No single research group, network, or country can answer these questions alone. Communication and coordination across borders are critical parts for the conservation of global biodiversity. That’s why we look forward to hosting a summit about how we can best share data and knowledge about marine life in the Gulf. Next week, with support from the Smithsonian’s National Museum of Natural History and Conservation Commons, we’re convening experts from science, government, and industry to discuss what works and make sure that the ocean biodiversity information about the Arabian Gulf is accessible and usable to those inside and outside of science.
The transboundary collaborations in science are as useful in dialogue as they are in practice. We went looking for the bones of recently dead marine mammals but instead found something surprising: a bone from a very long dead sea cow, one that might even belong to an extinct species.

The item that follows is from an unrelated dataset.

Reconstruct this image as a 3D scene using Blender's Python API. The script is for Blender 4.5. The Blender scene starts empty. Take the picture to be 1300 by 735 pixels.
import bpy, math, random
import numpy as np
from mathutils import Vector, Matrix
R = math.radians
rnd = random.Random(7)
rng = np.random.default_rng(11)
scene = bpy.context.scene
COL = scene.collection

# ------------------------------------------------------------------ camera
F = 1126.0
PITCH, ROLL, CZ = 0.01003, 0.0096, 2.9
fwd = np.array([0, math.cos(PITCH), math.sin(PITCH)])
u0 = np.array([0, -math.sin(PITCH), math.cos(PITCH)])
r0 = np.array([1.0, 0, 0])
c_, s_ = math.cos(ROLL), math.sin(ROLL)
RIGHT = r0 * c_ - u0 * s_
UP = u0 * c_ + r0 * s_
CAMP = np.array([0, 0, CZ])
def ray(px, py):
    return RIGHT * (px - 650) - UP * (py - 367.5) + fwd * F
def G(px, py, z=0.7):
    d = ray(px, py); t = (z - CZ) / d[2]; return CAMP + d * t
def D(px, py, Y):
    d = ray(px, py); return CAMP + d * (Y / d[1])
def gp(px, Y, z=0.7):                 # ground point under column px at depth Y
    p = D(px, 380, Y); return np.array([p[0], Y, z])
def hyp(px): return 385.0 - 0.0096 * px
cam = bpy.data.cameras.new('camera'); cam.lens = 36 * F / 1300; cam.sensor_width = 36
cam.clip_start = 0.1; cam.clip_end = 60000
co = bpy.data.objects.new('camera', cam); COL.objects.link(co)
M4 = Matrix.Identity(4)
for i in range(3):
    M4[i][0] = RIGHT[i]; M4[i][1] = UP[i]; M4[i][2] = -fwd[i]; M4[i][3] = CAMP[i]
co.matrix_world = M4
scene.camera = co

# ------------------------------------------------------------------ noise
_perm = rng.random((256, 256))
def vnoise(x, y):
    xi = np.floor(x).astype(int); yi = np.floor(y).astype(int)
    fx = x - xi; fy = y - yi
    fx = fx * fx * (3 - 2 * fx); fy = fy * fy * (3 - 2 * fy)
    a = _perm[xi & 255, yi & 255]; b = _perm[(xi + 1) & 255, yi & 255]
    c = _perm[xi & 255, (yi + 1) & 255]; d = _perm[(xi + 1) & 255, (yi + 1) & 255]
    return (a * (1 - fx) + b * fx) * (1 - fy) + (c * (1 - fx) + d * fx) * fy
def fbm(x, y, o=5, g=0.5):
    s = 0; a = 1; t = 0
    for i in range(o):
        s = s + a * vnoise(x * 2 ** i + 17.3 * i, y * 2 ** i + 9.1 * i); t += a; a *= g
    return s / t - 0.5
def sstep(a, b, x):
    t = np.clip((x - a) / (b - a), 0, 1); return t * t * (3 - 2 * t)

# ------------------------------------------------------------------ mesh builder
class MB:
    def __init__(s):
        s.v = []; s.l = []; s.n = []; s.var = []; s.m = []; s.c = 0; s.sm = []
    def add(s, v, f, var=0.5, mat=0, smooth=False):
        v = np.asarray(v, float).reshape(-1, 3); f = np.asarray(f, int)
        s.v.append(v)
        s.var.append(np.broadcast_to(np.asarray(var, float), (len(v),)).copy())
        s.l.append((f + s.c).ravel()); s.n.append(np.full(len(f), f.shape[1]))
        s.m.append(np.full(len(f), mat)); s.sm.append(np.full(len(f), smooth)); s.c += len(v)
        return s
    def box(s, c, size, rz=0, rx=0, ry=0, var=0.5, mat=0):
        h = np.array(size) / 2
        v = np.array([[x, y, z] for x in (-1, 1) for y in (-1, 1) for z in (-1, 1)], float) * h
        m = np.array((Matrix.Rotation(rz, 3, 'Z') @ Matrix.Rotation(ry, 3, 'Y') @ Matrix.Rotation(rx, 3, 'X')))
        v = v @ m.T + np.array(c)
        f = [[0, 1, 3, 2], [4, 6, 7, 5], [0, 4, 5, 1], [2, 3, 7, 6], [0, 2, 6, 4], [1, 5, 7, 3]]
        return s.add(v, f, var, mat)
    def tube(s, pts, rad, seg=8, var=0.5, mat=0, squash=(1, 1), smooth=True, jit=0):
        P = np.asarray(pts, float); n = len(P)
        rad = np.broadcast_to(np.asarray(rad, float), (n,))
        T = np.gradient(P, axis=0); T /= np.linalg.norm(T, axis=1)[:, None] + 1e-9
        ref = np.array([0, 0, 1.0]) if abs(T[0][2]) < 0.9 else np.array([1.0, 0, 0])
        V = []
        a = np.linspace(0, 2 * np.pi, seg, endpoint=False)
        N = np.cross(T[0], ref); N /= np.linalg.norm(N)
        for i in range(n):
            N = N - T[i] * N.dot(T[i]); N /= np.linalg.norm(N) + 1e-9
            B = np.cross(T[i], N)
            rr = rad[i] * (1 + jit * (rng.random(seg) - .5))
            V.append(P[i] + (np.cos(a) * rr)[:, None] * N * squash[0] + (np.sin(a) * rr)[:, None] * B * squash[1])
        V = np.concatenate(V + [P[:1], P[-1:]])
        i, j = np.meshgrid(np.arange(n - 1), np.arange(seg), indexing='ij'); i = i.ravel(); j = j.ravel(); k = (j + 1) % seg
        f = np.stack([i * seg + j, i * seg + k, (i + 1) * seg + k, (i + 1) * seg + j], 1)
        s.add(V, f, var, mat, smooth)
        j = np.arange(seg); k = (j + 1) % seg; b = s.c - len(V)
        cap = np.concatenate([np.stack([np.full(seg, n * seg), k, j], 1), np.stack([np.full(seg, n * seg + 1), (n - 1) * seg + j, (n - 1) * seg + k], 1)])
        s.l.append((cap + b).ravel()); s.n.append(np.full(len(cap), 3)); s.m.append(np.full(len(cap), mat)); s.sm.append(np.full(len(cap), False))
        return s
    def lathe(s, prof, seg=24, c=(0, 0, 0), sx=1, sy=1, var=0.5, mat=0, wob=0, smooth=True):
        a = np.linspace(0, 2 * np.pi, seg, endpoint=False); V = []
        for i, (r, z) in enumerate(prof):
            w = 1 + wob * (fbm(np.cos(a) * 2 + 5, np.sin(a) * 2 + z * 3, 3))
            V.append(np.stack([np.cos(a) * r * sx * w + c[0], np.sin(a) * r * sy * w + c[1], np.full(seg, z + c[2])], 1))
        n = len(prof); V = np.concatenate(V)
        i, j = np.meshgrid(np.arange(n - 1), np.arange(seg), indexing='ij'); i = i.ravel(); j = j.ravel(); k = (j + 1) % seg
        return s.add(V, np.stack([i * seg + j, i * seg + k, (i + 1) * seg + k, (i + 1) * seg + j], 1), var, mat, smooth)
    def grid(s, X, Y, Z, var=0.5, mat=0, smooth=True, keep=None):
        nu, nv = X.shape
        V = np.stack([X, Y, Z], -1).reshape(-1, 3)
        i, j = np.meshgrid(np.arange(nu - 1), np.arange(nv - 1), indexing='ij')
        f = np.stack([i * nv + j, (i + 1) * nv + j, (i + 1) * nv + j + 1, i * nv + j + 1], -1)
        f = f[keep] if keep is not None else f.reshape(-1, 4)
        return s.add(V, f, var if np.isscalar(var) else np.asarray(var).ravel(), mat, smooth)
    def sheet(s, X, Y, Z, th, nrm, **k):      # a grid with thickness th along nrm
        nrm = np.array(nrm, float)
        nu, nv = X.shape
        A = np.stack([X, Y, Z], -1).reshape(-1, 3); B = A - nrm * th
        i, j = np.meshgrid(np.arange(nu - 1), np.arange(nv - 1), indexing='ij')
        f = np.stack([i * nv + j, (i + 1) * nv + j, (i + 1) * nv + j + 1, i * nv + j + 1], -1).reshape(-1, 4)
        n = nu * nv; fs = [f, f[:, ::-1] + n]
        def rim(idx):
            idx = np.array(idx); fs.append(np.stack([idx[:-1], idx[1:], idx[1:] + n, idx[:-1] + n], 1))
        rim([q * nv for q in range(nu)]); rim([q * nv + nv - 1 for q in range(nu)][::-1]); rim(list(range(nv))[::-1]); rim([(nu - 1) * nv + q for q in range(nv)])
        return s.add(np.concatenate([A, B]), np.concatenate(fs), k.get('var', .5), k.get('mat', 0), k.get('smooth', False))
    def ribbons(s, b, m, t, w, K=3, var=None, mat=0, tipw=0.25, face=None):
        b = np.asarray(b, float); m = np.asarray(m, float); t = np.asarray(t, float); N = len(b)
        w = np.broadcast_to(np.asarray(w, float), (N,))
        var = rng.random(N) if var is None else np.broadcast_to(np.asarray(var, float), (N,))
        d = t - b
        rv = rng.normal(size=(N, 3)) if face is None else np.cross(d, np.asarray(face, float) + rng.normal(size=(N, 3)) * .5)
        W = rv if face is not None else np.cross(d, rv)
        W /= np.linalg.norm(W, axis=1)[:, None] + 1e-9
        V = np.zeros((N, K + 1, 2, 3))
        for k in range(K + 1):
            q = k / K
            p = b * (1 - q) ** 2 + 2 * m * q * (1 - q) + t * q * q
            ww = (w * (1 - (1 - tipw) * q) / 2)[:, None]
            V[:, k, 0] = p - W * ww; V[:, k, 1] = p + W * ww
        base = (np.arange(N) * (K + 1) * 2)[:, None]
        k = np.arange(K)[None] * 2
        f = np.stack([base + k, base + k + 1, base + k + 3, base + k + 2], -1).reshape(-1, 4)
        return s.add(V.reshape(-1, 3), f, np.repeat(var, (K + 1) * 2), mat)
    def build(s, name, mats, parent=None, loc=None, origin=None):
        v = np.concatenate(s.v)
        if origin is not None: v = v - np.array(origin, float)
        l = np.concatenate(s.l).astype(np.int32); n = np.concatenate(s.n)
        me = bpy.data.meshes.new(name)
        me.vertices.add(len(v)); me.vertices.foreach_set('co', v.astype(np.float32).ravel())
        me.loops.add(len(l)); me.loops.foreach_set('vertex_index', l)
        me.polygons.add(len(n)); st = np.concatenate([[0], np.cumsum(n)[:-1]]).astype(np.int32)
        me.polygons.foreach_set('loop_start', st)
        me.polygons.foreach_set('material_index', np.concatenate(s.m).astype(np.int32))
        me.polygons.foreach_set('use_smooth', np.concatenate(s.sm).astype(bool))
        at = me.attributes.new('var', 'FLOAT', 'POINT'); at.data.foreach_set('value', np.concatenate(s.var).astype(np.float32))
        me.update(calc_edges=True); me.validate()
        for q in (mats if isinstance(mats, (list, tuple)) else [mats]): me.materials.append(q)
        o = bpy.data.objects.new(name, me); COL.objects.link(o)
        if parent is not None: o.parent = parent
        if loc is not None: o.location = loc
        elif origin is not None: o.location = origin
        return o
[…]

Figuring out the significance of that single bone involves time-intensive work across borders with our Qatari colleagues and tying together fieldnotes, catalog numbers, geologic history, and basic anatomy. Our best guess at the moment? We think that sea cows have thrived in the extremely variable Arabian Gulf for much longer than previously suspected – maybe for millions of years. And, in turn, sea cows living in the Gulf today might be more resilient to change than previously thought. Unlocking that knowledge will involve yet more desk work: building big data sets, opening up data networks, and virtually building teams across borders and timezones. That orchestration is how most scientific discovery happens today, in any discipline.
A surprise discovery made in the world away from our desks can still be a spark. Sometimes all it takes is an open mind and a stumbling step.